### Task:
Give all of the lines again exactly as they read.
::::::::
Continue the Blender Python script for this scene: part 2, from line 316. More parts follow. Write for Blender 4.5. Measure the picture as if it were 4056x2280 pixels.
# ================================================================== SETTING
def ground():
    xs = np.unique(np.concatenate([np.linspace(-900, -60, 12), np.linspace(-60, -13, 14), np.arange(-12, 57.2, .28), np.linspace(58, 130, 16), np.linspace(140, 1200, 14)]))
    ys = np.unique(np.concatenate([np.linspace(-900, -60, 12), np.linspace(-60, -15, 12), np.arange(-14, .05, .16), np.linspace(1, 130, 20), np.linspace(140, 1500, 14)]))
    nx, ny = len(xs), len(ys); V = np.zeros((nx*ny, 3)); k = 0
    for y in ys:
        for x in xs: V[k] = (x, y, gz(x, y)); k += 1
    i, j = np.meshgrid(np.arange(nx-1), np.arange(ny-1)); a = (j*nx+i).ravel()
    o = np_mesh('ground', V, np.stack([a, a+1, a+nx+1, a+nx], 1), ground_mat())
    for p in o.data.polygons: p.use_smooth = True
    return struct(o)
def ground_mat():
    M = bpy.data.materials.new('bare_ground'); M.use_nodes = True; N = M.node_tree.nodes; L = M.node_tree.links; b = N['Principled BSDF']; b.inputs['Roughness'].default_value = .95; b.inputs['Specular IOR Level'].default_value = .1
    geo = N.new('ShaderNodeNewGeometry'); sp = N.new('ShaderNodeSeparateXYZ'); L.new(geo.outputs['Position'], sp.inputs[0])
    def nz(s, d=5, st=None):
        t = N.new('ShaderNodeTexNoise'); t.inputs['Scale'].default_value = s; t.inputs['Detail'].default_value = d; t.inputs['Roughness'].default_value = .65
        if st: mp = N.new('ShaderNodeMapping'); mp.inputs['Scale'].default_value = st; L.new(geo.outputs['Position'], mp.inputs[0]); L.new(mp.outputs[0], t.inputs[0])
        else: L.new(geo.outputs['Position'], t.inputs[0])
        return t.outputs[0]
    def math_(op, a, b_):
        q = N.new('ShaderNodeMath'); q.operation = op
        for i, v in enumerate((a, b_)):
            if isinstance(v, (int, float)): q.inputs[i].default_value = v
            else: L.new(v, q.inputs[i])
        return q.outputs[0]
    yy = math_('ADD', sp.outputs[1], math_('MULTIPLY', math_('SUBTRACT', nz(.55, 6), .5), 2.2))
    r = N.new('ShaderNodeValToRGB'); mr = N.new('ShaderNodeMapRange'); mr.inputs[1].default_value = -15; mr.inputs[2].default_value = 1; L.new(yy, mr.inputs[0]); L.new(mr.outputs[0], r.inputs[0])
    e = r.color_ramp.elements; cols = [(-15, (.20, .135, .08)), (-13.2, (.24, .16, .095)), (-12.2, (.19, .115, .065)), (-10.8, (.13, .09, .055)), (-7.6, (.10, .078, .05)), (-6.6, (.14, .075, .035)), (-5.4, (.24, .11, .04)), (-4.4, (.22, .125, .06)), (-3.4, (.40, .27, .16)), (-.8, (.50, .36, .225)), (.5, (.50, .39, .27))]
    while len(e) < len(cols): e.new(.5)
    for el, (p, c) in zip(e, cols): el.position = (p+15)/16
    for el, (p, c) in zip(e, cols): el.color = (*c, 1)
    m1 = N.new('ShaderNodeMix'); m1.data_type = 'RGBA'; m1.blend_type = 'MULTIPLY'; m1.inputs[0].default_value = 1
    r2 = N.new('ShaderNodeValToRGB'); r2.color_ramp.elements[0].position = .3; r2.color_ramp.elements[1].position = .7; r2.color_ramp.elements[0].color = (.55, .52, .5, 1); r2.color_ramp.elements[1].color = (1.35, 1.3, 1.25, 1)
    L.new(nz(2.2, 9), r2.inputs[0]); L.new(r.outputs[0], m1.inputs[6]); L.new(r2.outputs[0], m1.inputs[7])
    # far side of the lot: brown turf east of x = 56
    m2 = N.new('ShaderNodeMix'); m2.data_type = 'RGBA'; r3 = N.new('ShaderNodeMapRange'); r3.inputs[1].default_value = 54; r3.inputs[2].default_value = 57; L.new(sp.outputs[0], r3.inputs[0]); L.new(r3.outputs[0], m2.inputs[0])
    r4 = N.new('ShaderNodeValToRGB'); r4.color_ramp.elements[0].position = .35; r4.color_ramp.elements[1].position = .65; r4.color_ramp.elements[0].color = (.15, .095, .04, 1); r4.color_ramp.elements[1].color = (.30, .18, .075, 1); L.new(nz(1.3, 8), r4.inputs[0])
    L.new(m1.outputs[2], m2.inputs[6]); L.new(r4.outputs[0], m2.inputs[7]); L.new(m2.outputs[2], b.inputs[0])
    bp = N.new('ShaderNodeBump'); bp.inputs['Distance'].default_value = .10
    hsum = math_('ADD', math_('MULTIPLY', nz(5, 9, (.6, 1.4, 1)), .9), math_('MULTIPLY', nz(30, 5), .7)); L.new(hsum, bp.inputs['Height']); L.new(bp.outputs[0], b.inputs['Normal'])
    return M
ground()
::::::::
### The solution:
Continue the Blender Python script for this scene: part 2, from line 316. More parts follow. Write for Blender 4.5. Measure the picture as if it were 4056x2280 pixels.
# ================================================================== SETTING
def ground():
    xs = np.unique(np.concatenate([np.linspace(-900, -60, 12), np.linspace(-60, -13, 14), np.arange(-12, 57.2, .28), np.linspace(58, 130, 16), np.linspace(140, 1200, 14)]))
    ys = np.unique(np.concatenate([np.linspace(-900, -60, 12), np.linspace(-60, -15, 12), np.arange(-14, .05, .16), np.linspace(1, 130, 20), np.linspace(140, 1500, 14)]))
    nx, ny = len(xs), len(ys); V = np.zeros((nx*ny, 3)); k = 0
    for y in ys:
        for x in xs: V[k] = (x, y, gz(x, y)); k += 1
    i, j = np.meshgrid(np.arange(nx-1), np.arange(ny-1)); a = (j*nx+i).ravel()
    o = np_mesh('ground', V, np.stack([a, a+1, a+nx+1, a+nx], 1), ground_mat())
    for p in o.data.polygons: p.use_smooth = True
    return struct(o)
def ground_mat():
    M = bpy.data.materials.new('bare_ground'); M.use_nodes = True; N = M.node_tree.nodes; L = M.node_tree.links; b = N['Principled BSDF']; b.inputs['Roughness'].default_value = .95; b.inputs['Specular IOR Level'].default_value = .1
    geo = N.new('ShaderNodeNewGeometry'); sp = N.new('ShaderNodeSeparateXYZ'); L.new(geo.outputs['Position'], sp.inputs[0])
    def nz(s, d=5, st=None):
        t = N.new('ShaderNodeTexNoise'); t.inputs['Scale'].default_value = s; t.inputs['Detail'].default_value = d; t.inputs['Roughness'].default_value = .65
        if st: mp = N.new('ShaderNodeMapping'); mp.inputs['Scale'].default_value = st; L.new(geo.outputs['Position'], mp.inputs[0]); L.new(mp.outputs[0], t.inputs[0])
        else: L.new(geo.outputs['Position'], t.inputs[0])
        return t.outputs[0]
    def math_(op, a, b_):
        q = N.new('ShaderNodeMath'); q.operation = op
        for i, v in enumerate((a, b_)):
            if isinstance(v, (int, float)): q.inputs[i].default_value = v
            else: L.new(v, q.inputs[i])
        return q.outputs[0]
    yy = math_('ADD', sp.outputs[1], math_('MULTIPLY', math_('SUBTRACT', nz(.55, 6), .5), 2.2))
    r = N.new('ShaderNodeValToRGB'); mr = N.new('ShaderNodeMapRange'); mr.inputs[1].default_value = -15; mr.inputs[2].default_value = 1; L.new(yy, mr.inputs[0]); L.new(mr.outputs[0], r.inputs[0])
    e = r.color_ramp.elements; cols = [(-15, (.20, .135, .08)), (-13.2, (.24, .16, .095)), (-12.2, (.19, .115, .065)), (-10.8, (.13, .09, .055)), (-7.6, (.10, .078, .05)), (-6.6, (.14, .075, .035)), (-5.4, (.24, .11, .04)), (-4.4, (.22, .125, .06)), (-3.4, (.40, .27, .16)), (-.8, (.50, .36, .225)), (.5, (.50, .39, .27))]
    while len(e) < len(cols): e.new(.5)
    for el, (p, c) in zip(e, cols): el.position = (p+15)/16
    for el, (p, c) in zip(e, cols): el.color = (*c, 1)
    m1 = N.new('ShaderNodeMix'); m1.data_type = 'RGBA'; m1.blend_type = 'MULTIPLY'; m1.inputs[0].default_value = 1
    r2 = N.new('ShaderNodeValToRGB'); r2.color_ramp.elements[0].position = .3; r2.color_ramp.elements[1].position = .7; r2.color_ramp.elements[0].color = (.55, .52, .5, 1); r2.color_ramp.elements[1].color = (1.35, 1.3, 1.25, 1)
    L.new(nz(2.2, 9), r2.inputs[0]); L.new(r.outputs[0], m1.inputs[6]); L.new(r2.outputs[0], m1.inputs[7])
    # far side of the lot: brown turf east of x = 56
    m2 = N.new('ShaderNodeMix'); m2.data_type = 'RGBA'; r3 = N.new('ShaderNodeMapRange'); r3.inputs[1].default_value = 54; r3.inputs[2].default_value = 57; L.new(sp.outputs[0], r3.inputs[0]); L.new(r3.outputs[0], m2.inputs[0])
    r4 = N.new('ShaderNodeValToRGB'); r4.color_ramp.elements[0].position = .35; r4.color_ramp.elements[1].position = .65; r4.color_ramp.elements[0].color = (.15, .095, .04, 1); r4.color_ramp.elements[1].color = (.30, .18, .075, 1); L.new(nz(1.3, 8), r4.inputs[0])
    L.new(m1.outputs[2], m2.inputs[6]); L.new(r4.outputs[0], m2.inputs[7]); L.new(m2.outputs[2], b.inputs[0])
    bp = N.new('ShaderNodeBump'); bp.inputs['Distance'].default_value = .10
    hsum = math_('ADD', math_('MULTIPLY', nz(5, 9, (.6, 1.4, 1)), .9), math_('MULTIPLY', nz(30, 5), .7)); L.new(hsum, bp.inputs['Height']); L.new(bp.outputs[0], b.inputs['Normal'])
    return M
ground()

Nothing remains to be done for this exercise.